What Skills Do You Have?
Often you know you've learned something once you finally and fully are startled by its simplicity. Typically it's a blinding flash of insight into what from then on seems perfectly obvious. Why wasn't it just moments earlier?
What triggered this observation was reading an article in the Speakers magazine about Dick Richards and his book "Is Your Genius at Work?" He asks four questions: 1. What do you consistently attempt to give others? 2. What do others come seeking from you (maybe ask some)? 3. What's the common denominator in 1 and 2? 4. Can you distill this to two words: _____________ _____________.
Maybe this arrived just as I'd answered these for myself. People come to me for the right way to say things (and ideas) to deal with challenges with people, to get the results they hope for. And I consistently attempt to deliver exactly that - to make people, as I see it, better at managing, more positive, etc. But the key for me was "what do they come to me for?" That's the marketable product - what they already want, not something that I have to drum up business for, some intangible "leadership model" or set of skills. Those are just the mechanisms once they've asked for what they need.
My only quibble: two words might be "People Solutions," but I can't resist making it "positive people solutions for high performance."
Hi Dave,
Richards' four steps seem to capture very well the marketing concept - aligning the desires of the marketplace with the capabilities of the provider of the product.

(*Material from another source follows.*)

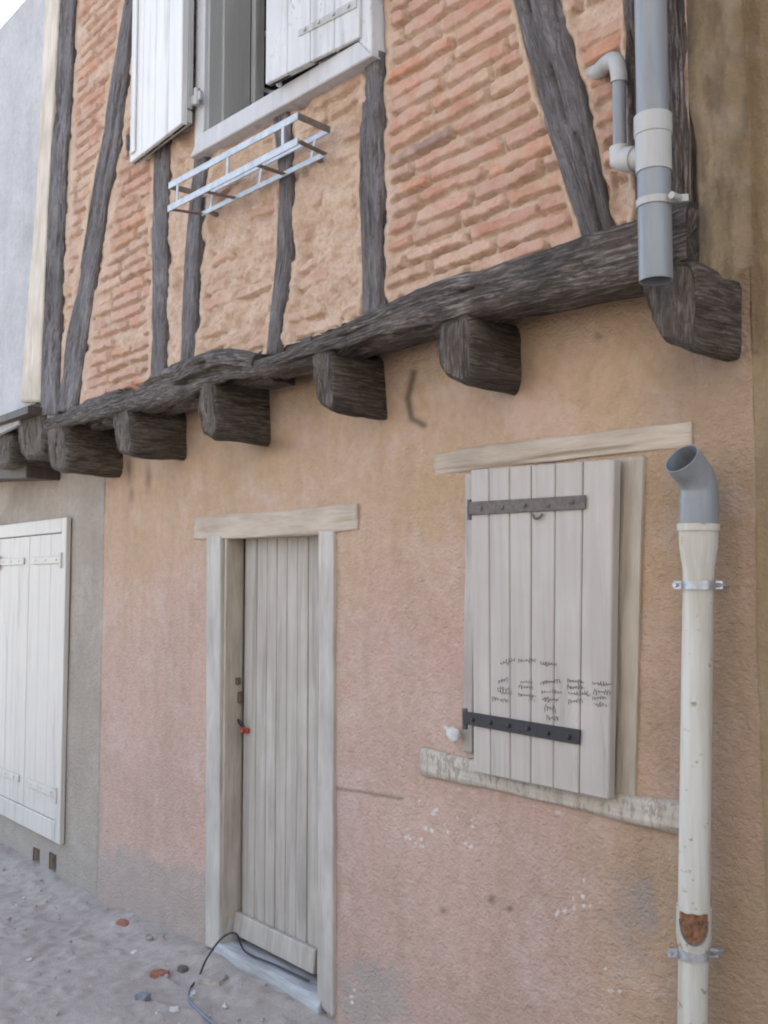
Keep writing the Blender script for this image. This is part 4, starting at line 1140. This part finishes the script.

I agree that "what people come to you for" should be the first step. Maybe we should also (in balance, of course!) give some weight to "what you consistently try to give others." That is the place where the desires that the marketplace has not yet articulated (the "I know it when I see it" solution) can be developed, by the expertise - and leadership - of the service provider.
Posted by: Craig Allen | May 14, 2007 at 03:44 PM
Thanks again, Craig. I agree that's probably a good idea and certainly what Richards recommends. I found the idea of a ready-made market of "what do they already come to you for" helpful because I'd been trying to interest people in what I feel I do best beyond that, but have to say I think it will be easier to market to the market that's already there, which I'd probably been ignoring somewhat.